The lyrical beat of repetition, the imploring questions, the injunctions matter a lot because of the spokenness of Lit Up Inside. These songs of innocence and experience are addressed to someone, and by the time the lyric has entered the mainstream it is "you" and "I" who are doing the talking. At stake too there are songs of emigration – Celtic Ray a perfect example – and the inside story of "the show business" and its "rat race" finds no clearer expression than The Great Deception or Why Must I Always Explain?
There is a kind of mini-history within Lit Up Inside, a condensed version of how a particular time survives in the poet's mind, revealing in Wild Children some of the iconic post-war names of the great transatlantic popular culture – Tennessee Williams, Rod Steiger, Marlon Brando, James Dean, a host of musicians such as Sidney Bechet and also the famous Beat generation of Jack Kerouac, name-checked elsewhere alongside Beckett and Joyce. And in Summertime in England and Rave on, John Donne, playful cascading litanies to the joy of simply living ("It just is, that's all there is about it") Morrison stretches the line of meaning to exclamation, and the incantatory point of his performance:
Did you ever hear about, did you ever hear about Wordsworth and Coleridge Smokin’ up in Kendal?

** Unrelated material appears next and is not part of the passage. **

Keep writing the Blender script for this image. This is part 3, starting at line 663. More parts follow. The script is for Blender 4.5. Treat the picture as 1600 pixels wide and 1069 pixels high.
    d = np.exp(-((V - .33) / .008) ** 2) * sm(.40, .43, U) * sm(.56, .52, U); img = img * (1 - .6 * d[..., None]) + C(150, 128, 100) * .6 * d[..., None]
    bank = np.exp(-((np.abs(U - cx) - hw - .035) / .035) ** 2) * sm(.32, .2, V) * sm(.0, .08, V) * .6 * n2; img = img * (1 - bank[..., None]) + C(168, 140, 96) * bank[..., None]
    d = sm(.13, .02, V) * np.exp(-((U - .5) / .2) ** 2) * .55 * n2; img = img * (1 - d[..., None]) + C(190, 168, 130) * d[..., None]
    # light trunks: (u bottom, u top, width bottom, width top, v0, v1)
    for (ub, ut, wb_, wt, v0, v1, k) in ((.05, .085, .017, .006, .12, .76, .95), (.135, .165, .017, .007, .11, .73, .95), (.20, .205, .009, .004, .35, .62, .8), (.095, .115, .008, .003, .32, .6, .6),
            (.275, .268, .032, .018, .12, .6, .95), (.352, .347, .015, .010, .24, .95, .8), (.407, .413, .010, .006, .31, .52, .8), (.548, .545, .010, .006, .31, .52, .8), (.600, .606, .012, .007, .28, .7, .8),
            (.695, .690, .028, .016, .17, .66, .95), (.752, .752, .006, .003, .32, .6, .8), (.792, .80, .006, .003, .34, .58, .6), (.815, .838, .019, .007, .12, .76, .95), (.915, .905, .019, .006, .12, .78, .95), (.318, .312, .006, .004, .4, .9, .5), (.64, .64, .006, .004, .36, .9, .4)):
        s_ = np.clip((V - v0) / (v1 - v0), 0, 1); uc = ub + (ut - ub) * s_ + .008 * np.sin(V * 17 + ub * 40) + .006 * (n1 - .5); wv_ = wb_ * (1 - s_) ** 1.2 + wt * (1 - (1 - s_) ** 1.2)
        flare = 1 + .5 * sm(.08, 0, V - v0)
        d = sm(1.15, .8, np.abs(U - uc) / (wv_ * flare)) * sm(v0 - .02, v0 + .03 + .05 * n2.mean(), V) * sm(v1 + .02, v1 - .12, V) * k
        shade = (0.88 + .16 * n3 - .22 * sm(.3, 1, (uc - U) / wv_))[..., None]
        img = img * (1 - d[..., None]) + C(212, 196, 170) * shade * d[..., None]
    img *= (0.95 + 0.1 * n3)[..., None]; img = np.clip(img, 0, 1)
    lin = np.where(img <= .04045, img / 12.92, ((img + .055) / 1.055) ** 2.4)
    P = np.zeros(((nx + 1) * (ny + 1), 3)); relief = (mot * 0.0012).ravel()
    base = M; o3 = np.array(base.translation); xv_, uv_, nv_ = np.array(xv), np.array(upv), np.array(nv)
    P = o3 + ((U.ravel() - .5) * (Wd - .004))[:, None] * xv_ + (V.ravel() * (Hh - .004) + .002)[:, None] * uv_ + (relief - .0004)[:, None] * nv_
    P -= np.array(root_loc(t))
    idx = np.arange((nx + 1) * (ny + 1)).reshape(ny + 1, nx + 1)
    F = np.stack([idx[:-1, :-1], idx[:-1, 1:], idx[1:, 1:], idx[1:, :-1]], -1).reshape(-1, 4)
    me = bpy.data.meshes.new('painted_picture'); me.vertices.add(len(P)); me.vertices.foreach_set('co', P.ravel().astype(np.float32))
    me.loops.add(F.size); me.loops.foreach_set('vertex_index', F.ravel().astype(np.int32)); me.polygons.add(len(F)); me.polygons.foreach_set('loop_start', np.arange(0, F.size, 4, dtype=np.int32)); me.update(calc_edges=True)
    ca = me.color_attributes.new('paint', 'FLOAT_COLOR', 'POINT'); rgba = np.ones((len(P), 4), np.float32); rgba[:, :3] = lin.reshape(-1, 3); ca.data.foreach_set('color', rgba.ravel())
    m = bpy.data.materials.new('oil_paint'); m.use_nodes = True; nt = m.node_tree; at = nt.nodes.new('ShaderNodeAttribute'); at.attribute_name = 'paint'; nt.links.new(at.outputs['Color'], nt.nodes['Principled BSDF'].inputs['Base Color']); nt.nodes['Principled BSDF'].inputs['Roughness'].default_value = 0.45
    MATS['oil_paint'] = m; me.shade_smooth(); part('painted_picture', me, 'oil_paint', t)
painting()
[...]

These trance-like, free-forming lyrics are amazing, for there is little in contemporary music with which to compare, say, Burning Ground or the earlier Madame George with its dramatised epiphany of farewell:
When you fall into a trance Sitting on a sofa playing games of chance With your folded arms and history books you glance Into the eyes of Madame George.
But what stays in the heart and soul of Morrison's selected lyrics is the revelatory images of Brand New Day, the portrait of his father in Choppin' Wood, the remarkable hymns to family life, On Hyndford Street, the drifty, unmoored mantra of Take Me Back, the transcendent simplicity of Have I Told You Lately?, the joyful reveal in The Way Young Lovers Do or the upbeat uncomplicated praise of Moondance:
Well, it’s a marvellous night for a moondance With the stars up above in your eyes A fantabulous night to make romance ’Neath the cover of October skies.
Searching for an authentic past
In common with the great “anti-phoney”
Patrick Kavanagh
, whose lyrical grace Morrison resembles at times, the characteristic walking down familiar streets in search of that elusive authentic past finds an utterly unique and mischievously vernacular rendering in
Cleaning Windows
:
Oh Sam was up on top and I was on the bottom with the V we went for lemonade and Paris buns at the shop and broke for tea I collected from the lady and I cleaned the fanlight inside out I was blowing saxophone on the weekend in a Down joint.
What’s my line? I’m happy cleaning windows. ”
Cleaning Windows brings an unexpected reminder about just how much living and working has gone into the making of Morrison's writing and on the road, in the heaps of other places work has taken him, from Somerset and London to California and Canada, Geneva and Scandinavia. But the talismanic Orangefield of east Belfast is at the heart's core with its "Sunday six bells" and
Going up the Castlereagh Hills and the Cregagh Glens in summer and coming back to Hyndford Street, feeling wondrous and lit up inside.
Van Morrison's glorious art, for which these lyrics are the score, comes close to perfection in In the Garden, which opens, as if for the very first time, with his own confounded ecstatic recollection, since that "always" is complicated with an emotional understanding that means much more than remembrance:
The fields are always wet with rain After a summer shower When I saw you standing, standing in the garden In the garden wet with rain.